Carl Boon, in his very first
question during the
interview that ran here a few weeks back, asked me to position my work towards
what he calls “the ‘clash zone,’ the
space where technology meets nature,” to which I responded:
Now for reasons that
are much more social than natural, I’m somewhat obsessed with documenting “the
invisible” in our lives. If there’s an enduring theme in my work, that’s it.
And in urban environment especially, nature is one of those dimensions that
recedes. One tends to forget that sparrows are great urban foragers, or how
weeds fit into the ecological chain, but they’re there.
This
response provoked another question for Carl, as follows:
Why
is it so important to document “the invisible in our lives”? Do you have some sense
that sparrows and weeds are vanishing in our increasingly urbanized, “parking-lot”
landscape?
This goes right back to the
motivation for writing in the first place, or at least my motivation. When one
is raised, as I was, in a household in which one of the adults has repeated,
lengthy & fairly severe psychotic episodes – the apotheosis for me was
being chased around a table at knifepoint – and no one in the family is able to
speak the words “mental illness,” the question of the invisible comes up front
& center.
Not that I would have
articulated it as such. From the perspective of me at the age of ten, I had simply
found a way – creative writing – that I discovered would cause most of my
teachers to let me replace any major homework assignment that I found
difficult, boring or otherwise repellant: I would offer to write a story or
report on the general subject. Writing also gave me a safe place to be, and an
acceptable reason for not interacting with that same adult, my grandmother, if
I wanted some space, literally, for myself.
Although I didn’t recognize
at the time, writing was also giving me a series of tools that were of
exceptional value in terms of organizing the world as I was experiencing it –
beginning by dealing with such obvious questions as why my family life seemed
so different from that of so many (though not all) of the kids around me. I
didn’t deal with those questions directly, at least not as a kid & really
in many ways not until I got to the age at which my own father had died – 38.
Somewhere in the process,
though, I got the idea that there was an awful lot of the contemporary world
that was hidden from many, perhaps most, of the people around me. When I was a
kid, I would have articulated that in terms of civil rights, and the individual
rights of people – especially artists – struggling in Eastern Europe against the censorship of the state. If Jonathan
Mayhew thinks I’m earnest
now, he should have seen me at the age of 15 or thereabouts. I’m sure that I
was insufferable.*
That equation – that the
civil rights marchers had much in common with the Hungarian rebels in 1956 and
that Eugene “Bull” Connor had even more in common with the heirs of Stalin –
stuck with me & proved essential in not only giving me an orientation
toward such basic terms as justice, but also gave me the ability &
willingness to be the only member of my high school graduating class to file
immediately for conscientious objector’s status, which I did within 48 hours of
my 18th birthday.
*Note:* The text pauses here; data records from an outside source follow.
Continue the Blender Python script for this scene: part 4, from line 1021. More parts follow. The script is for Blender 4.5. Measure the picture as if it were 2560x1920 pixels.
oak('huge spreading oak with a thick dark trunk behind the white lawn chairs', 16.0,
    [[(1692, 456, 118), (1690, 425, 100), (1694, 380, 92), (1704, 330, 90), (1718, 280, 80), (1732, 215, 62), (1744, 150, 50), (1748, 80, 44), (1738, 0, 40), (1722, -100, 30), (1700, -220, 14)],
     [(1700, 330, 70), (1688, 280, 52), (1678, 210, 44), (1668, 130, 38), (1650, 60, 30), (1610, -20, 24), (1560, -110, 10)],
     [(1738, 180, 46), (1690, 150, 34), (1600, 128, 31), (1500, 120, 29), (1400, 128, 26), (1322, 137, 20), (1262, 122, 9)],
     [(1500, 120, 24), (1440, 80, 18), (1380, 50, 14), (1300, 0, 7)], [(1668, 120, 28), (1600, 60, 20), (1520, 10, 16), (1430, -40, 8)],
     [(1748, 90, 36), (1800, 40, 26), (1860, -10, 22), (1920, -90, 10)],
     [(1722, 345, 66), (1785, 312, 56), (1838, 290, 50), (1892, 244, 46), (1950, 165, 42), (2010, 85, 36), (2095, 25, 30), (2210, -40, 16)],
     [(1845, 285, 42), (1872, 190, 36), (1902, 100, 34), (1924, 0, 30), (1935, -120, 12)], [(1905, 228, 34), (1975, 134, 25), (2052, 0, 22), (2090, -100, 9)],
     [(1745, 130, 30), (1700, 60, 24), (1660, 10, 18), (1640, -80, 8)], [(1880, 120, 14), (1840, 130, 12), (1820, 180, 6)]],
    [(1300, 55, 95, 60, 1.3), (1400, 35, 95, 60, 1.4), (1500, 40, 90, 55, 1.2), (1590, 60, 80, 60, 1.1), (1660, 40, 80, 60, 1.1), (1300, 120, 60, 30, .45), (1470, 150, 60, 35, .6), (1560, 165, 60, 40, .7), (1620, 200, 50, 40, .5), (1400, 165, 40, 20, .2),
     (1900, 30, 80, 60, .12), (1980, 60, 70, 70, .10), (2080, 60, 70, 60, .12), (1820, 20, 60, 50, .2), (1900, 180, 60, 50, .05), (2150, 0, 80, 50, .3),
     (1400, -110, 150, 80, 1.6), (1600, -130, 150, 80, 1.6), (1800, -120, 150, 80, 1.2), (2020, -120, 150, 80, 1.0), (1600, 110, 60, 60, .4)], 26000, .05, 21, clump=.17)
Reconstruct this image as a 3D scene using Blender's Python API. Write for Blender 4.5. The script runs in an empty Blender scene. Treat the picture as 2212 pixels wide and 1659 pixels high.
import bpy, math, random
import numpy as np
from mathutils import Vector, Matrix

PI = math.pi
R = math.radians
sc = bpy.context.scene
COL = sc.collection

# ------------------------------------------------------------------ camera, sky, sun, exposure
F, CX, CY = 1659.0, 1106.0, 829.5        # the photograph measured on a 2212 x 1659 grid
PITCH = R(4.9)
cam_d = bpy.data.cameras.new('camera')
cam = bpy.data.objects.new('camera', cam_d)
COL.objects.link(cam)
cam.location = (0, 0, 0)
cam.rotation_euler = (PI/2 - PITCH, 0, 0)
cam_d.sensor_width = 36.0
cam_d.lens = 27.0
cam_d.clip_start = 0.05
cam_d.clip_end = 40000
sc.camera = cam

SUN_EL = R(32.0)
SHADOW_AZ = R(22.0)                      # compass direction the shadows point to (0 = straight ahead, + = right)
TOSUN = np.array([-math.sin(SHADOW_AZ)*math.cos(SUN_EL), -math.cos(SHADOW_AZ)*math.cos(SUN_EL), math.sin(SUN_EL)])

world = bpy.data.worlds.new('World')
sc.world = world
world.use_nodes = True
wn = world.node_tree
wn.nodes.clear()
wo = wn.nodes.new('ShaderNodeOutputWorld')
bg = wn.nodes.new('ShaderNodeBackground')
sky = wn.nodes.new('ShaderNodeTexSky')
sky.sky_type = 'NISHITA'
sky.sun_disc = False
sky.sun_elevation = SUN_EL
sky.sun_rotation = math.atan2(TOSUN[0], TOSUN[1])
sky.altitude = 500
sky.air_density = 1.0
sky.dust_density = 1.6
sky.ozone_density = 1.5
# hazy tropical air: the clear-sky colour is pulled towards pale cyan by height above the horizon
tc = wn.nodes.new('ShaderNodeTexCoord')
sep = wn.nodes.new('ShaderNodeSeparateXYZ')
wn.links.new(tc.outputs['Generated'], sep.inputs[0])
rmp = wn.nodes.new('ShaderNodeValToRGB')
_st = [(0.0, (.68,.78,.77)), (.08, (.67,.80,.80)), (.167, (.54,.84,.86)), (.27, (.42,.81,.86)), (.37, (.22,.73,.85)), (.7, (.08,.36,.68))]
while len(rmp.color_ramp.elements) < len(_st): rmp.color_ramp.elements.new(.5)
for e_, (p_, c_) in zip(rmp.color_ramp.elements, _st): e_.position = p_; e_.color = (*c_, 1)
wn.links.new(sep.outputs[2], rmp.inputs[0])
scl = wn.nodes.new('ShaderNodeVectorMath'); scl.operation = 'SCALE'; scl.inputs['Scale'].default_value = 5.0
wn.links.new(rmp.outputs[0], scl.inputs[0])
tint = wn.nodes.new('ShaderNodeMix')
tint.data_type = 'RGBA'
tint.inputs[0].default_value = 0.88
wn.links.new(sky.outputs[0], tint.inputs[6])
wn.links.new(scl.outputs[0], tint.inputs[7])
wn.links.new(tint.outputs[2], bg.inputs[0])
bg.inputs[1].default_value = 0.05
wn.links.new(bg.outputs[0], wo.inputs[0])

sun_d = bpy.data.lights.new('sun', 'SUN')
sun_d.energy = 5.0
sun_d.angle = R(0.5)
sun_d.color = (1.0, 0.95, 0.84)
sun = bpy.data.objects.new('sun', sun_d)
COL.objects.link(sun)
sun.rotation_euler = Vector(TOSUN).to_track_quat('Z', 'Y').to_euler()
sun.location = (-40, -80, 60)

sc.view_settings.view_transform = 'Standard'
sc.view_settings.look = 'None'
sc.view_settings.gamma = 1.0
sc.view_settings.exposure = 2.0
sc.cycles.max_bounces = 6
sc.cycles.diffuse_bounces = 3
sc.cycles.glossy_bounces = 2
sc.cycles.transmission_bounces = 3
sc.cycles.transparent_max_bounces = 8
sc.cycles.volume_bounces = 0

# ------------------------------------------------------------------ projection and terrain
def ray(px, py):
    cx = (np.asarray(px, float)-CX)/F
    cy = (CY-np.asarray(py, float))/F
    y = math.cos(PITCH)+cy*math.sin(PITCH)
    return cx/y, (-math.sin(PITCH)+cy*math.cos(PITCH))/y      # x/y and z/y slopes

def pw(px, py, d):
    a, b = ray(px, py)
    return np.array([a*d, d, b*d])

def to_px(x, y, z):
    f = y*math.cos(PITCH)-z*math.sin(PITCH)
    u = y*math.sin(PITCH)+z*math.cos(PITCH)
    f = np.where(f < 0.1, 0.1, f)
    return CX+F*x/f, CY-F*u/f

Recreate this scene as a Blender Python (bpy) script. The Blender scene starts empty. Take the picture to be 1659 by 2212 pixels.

Whenever I look at the Vietnam memorial wall in
Washington & see the names of people I grew up with like Ray Nora and Chris
Martinez etched into that marble, it reminds me that writing might very well
have saved my life on more than one occasion.
So while I’m less concerned
with weeds & sparrows, I am always conscious of how the invisible manifests
itself, again & again in life. Certainly any man of my generation will
recall just how radically differently the relations between genders were back
in the early 1960s. It was exactly the “obviousness” of sexist patterns that
seemed invisible to men back then, just as many people today have no clue of
all the homophobic systems we have in place throughout our lives, the ways in
which “daily life” could seem an active campaign for heterosexuality,
especially to anyone who doesn’t share in that common myth. So I would
articulate my interest in the invisible in terms of the social, more than the
natural – especially since I think “nature” is a cultural category, rather like
“God,” something we impose on the universe as we live in it – but I often feel
that the commitments I felt when I was ten years old are an awful good test of
not only my writing, but my life, & bringing the unseen into the foreground
is central to those commitments.
* Memo to
self: write a piece someday on the importance of insufferable people.
Insufferability is deeply underappreciated, just because it’s déjà toujours so obnoxious.